DATA EXCERPT —

------------------------

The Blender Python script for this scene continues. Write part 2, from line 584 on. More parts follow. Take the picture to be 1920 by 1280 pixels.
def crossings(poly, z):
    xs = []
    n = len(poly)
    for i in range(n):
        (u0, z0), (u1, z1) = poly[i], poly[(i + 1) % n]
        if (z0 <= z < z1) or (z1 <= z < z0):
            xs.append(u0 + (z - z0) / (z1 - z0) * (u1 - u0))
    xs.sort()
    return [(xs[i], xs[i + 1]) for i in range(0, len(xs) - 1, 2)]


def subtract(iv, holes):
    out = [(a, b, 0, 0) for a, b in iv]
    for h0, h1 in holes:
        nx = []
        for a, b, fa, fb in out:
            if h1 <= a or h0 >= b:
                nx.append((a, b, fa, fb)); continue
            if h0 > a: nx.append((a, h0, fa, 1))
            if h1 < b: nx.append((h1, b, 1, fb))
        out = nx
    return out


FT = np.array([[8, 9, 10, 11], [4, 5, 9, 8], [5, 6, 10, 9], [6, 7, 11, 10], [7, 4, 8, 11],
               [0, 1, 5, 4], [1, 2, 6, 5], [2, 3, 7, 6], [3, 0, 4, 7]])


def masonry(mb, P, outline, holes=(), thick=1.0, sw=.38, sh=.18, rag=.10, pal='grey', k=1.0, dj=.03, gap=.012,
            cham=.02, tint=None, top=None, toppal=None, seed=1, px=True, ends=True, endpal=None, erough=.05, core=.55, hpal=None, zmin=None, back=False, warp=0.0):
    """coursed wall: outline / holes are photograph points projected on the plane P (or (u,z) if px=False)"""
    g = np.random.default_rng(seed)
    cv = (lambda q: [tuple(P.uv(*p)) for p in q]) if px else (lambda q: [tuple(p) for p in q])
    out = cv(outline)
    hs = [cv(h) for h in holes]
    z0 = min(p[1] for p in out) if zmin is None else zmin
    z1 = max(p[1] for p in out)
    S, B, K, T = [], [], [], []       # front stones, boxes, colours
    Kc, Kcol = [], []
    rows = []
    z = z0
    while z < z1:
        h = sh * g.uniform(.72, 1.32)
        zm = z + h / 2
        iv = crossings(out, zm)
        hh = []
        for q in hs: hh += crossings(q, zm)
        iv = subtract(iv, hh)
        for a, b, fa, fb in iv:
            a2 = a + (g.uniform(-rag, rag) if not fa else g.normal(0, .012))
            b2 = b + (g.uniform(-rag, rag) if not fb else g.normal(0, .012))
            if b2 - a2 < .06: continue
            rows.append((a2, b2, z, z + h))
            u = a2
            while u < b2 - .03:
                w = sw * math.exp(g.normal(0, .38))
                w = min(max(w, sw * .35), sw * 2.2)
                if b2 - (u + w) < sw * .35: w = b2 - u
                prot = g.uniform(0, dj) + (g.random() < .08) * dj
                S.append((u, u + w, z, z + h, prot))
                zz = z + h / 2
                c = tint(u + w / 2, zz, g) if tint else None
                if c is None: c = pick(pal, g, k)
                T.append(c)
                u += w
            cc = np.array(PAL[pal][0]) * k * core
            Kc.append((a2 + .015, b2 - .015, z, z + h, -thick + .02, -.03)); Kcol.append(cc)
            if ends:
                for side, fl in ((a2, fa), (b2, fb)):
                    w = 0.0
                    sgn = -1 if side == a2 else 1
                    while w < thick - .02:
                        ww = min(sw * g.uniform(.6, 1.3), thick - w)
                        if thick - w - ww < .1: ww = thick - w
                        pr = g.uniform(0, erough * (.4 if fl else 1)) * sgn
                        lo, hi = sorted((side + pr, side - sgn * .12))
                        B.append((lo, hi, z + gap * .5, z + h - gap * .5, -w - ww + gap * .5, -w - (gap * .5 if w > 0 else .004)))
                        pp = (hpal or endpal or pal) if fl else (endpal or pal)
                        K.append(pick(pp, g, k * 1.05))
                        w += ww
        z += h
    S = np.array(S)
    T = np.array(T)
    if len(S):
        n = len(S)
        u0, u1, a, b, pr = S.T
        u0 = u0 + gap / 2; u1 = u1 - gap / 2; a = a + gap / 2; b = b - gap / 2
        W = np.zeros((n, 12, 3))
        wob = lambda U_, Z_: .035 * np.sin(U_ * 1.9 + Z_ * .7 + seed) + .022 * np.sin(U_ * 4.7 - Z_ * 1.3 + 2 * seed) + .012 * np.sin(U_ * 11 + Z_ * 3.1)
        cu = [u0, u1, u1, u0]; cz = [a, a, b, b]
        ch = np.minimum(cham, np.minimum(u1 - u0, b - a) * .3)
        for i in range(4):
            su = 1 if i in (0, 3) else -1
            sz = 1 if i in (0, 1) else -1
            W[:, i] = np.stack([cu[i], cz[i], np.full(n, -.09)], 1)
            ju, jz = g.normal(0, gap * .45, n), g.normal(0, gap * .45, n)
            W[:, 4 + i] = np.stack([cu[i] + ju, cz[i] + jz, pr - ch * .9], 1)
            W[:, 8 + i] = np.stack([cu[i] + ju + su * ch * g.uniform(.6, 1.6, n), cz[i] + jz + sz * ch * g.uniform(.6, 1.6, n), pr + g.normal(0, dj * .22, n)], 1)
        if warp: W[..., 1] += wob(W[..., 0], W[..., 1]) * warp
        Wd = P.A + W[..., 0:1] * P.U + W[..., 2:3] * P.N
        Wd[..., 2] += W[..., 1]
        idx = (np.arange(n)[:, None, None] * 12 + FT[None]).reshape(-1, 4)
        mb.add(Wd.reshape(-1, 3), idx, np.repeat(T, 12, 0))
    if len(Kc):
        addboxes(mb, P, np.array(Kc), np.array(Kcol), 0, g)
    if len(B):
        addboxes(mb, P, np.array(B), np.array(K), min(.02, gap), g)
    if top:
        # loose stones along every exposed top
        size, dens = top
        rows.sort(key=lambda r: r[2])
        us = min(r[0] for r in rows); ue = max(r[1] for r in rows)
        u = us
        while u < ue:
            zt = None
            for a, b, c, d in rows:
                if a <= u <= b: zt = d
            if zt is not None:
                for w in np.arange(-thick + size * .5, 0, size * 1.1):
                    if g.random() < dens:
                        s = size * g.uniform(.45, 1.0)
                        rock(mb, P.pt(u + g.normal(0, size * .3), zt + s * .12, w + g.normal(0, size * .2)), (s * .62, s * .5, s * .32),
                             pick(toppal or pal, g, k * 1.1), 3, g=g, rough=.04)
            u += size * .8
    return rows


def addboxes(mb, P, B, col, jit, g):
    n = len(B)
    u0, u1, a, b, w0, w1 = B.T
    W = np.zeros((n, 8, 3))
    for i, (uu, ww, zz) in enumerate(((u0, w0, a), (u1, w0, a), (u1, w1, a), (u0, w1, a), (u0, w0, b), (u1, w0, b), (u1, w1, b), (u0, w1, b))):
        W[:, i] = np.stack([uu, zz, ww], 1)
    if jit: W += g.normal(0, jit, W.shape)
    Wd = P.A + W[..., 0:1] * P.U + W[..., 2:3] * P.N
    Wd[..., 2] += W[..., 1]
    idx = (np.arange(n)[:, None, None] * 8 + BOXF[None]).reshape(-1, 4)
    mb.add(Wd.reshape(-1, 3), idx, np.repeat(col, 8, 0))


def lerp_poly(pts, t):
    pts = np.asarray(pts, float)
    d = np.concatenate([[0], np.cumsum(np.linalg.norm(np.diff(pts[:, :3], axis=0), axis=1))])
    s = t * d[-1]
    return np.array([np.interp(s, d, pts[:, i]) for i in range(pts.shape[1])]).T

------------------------

WRITTEN TASK — Quote the listing word for word from its first line through the line in which "6], [3, 0, 4, 7]])" appears.

ANSWER —
The Blender Python script for this scene continues. Write part 2, from line 584 on. More parts follow. Take the picture to be 1920 by 1280 pixels.
def crossings(poly, z):
    xs = []
    n = len(poly)
    for i in range(n):
        (u0, z0), (u1, z1) = poly[i], poly[(i + 1) % n]
        if (z0 <= z < z1) or (z1 <= z < z0):
            xs.append(u0 + (z - z0) / (z1 - z0) * (u1 - u0))
    xs.sort()
    return [(xs[i], xs[i + 1]) for i in range(0, len(xs) - 1, 2)]


def subtract(iv, holes):
    out = [(a, b, 0, 0) for a, b in iv]
    for h0, h1 in holes:
        nx = []
        for a, b, fa, fb in out:
            if h1 <= a or h0 >= b:
                nx.append((a, b, fa, fb)); continue
            if h0 > a: nx.append((a, h0, fa, 1))
            if h1 < b: nx.append((h1, b, 1, fb))
        out = nx
    return out


FT = np.array([[8, 9, 10, 11], [4, 5, 9, 8], [5, 6, 10, 9], [6, 7, 11, 10], [7, 4, 8, 11],
               [0, 1, 5, 4], [1, 2, 6, 5], [2, 3, 7, 6], [3, 0, 4, 7]])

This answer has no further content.